[START]
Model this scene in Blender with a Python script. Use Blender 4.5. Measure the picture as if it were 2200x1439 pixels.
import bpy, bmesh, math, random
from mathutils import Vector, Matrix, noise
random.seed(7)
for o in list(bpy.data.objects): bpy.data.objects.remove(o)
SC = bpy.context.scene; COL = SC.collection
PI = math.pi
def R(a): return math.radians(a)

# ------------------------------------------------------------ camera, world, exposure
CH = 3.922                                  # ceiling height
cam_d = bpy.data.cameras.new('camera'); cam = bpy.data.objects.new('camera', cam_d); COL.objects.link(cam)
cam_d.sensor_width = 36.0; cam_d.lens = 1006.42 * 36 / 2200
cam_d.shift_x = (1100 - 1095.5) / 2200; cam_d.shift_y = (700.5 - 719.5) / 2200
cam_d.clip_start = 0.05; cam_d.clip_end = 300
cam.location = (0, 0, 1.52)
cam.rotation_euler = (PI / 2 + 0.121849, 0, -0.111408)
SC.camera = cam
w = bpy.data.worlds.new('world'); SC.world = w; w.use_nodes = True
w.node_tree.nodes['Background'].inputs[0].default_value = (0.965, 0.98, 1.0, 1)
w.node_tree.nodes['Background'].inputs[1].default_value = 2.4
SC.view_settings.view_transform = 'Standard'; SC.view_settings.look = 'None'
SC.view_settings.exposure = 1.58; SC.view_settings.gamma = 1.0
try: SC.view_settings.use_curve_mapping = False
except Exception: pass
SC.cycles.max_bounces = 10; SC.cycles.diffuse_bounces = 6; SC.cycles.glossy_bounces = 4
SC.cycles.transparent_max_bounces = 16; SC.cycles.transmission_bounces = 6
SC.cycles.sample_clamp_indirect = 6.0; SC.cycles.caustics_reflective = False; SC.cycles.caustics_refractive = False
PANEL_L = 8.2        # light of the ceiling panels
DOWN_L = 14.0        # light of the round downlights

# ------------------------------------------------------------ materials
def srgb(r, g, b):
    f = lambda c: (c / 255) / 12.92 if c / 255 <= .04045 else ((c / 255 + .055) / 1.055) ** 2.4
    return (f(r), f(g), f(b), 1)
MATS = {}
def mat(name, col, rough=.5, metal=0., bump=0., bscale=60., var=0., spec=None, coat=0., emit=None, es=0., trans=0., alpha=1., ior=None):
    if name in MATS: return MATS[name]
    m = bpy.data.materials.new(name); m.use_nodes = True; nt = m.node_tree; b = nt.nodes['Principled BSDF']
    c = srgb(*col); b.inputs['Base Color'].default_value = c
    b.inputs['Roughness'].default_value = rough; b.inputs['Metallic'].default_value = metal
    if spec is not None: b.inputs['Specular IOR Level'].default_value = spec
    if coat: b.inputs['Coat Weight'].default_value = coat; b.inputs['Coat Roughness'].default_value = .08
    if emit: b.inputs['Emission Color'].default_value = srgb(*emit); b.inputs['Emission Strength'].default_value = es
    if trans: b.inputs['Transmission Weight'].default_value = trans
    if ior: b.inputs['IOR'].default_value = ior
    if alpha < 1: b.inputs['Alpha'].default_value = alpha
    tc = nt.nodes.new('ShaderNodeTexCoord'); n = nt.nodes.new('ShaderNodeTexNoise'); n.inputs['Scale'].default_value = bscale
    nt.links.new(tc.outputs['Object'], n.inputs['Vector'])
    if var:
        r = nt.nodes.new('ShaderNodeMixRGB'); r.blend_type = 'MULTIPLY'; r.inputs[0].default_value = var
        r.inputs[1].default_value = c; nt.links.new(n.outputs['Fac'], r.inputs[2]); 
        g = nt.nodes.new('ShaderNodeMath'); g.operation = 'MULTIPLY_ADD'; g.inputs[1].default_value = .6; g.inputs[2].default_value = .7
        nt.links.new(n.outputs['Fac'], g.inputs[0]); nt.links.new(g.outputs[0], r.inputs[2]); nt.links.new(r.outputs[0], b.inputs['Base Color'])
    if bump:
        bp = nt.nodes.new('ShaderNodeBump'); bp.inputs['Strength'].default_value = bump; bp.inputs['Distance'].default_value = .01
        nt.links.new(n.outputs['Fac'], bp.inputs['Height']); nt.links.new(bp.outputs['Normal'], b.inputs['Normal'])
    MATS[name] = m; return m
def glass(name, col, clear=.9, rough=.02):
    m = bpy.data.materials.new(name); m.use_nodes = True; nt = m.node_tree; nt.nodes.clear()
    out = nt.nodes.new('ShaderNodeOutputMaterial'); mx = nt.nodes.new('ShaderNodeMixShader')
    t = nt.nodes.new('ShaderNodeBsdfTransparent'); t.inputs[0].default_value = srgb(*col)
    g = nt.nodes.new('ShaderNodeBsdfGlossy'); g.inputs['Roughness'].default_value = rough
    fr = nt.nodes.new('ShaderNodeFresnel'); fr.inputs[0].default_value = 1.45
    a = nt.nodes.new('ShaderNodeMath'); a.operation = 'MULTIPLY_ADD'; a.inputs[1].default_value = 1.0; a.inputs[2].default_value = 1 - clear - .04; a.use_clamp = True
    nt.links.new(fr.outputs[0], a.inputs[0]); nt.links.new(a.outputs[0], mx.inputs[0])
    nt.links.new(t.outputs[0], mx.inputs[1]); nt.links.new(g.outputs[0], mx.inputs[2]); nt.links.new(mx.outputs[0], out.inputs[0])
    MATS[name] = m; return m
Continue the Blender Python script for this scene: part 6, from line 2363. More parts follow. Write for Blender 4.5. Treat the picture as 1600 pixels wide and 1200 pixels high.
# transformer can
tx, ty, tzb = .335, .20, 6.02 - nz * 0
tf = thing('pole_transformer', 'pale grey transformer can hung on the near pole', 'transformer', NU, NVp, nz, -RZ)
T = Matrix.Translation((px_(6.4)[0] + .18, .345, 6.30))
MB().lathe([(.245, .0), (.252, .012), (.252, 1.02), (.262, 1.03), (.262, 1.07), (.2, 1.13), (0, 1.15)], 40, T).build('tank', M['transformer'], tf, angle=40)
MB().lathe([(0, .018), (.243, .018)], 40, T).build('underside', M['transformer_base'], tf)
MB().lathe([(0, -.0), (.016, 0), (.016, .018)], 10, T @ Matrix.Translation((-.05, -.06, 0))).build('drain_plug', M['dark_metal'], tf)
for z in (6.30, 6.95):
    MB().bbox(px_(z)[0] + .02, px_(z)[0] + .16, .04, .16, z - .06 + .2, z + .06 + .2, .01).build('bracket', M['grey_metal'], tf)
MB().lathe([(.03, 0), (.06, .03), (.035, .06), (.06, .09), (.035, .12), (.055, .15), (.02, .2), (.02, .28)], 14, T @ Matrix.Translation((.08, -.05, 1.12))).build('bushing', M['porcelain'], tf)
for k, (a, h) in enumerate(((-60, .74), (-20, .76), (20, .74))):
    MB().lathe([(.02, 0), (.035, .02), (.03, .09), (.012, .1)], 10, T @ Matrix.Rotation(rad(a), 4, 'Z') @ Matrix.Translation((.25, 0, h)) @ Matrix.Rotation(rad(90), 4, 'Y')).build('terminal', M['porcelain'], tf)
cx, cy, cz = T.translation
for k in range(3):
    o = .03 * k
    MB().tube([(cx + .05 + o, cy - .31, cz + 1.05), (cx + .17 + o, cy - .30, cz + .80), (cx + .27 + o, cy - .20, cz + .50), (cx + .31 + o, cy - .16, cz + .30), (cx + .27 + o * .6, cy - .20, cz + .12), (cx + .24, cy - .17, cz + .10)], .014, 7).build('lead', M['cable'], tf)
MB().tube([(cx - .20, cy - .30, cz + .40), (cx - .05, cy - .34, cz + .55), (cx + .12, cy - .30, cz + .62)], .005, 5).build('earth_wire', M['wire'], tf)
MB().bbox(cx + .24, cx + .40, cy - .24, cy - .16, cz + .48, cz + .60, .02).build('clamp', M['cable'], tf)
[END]
The exercise
Exactly repeat the lines running from the top of the listing to the line bearing "def R(a): return math.radians(a)", both of those lines included, and only them.

Output below
Model this scene in Blender with a Python script. Use Blender 4.5. Measure the picture as if it were 2200x1439 pixels.
import bpy, bmesh, math, random
from mathutils import Vector, Matrix, noise
random.seed(7)
for o in list(bpy.data.objects): bpy.data.objects.remove(o)
SC = bpy.context.scene; COL = SC.collection
PI = math.pi
def R(a): return math.radians(a)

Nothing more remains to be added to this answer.